No primeiro ano da tragédia, a população santamariense comparecia em peso às manifestações na rua, que mostravam que o que aconteceu na cidade jamais seria esquecido e que o poder público estava sendo cobrado por sua responsabilidade. Lembro até hoje das manifestações de junho de 2013 em todo Brasil, que tinham como ponto de partida comum a insatisfação com o aumento da passagem de ônibus, mas também carregavam consigo o clamor de alguma demanda local e mais tarde culminaram na ascensão da extrema-direita brasileira. Em Santa Maria as manifestações eram pelo preço da passagem sim, mas eram mais do que isso: a reivindicação por justiça em memória às vítimas do incêndio. Nos anos seguintes, continuamos a lembrar cada dia 27 de janeiro. Cada notícia sobre o processo criminal nos chamava a atenção. Mas com o passar do tempo, a inquietude da população e a necessidade de justiça foram se esvaindo até chegarmos em eventos absurdos de desrespeito às famílias, como o vandalismo contra a tenda na Praça Saldanha Marinho e os impropérios jogados irresponsavelmente sobre os pais. O maior desrespeito é do poder público que estendeu o processo criminal por mais quase 8 anos e recém no fim do ano retrasado definiu a data de julgamento dos principais réus, empresário e sócio da boate e integrantes da banda (um deles que acionou o artefato pirotécnico dentro da casa noturna). Além da demasiada espera imposta ao pais, no decorrer do processo, alguns deles foram processados pelo ministério público que deveria lhes dar uma resposta, não um tapa na cara.

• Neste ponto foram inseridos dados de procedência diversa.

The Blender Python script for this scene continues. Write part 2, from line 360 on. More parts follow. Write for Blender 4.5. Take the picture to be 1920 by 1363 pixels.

Logo depois do incêndio e seus desdobramentos, a população jovem de Santa Maria começou a se preocupar mais com a segurança dos lugares que frequentava. Leis de prevenção a incêndio foram alteradas no Rio Grande do Sul inteiro. Hoje essa preocupação me parece novamente não ser prioridade. Empresas e estabelecimentos ao invés de prezarem pela segurança dos frequentadores, reclamam da dificuldade para a obtenção de um alvará e apelam para uma possível perda econômica para a cidade. Santa Maria desaprendeu rápido o que o incêndio da maneira mais dura pôde ensinar. Por isso, o mínimo que podemos fazer pela memória das vítimas, por respeito às famílias e para que uma tragédia humana como o incêndio na Kiss não se repita é mantê-lo em nossa lembrança, discurso e ações.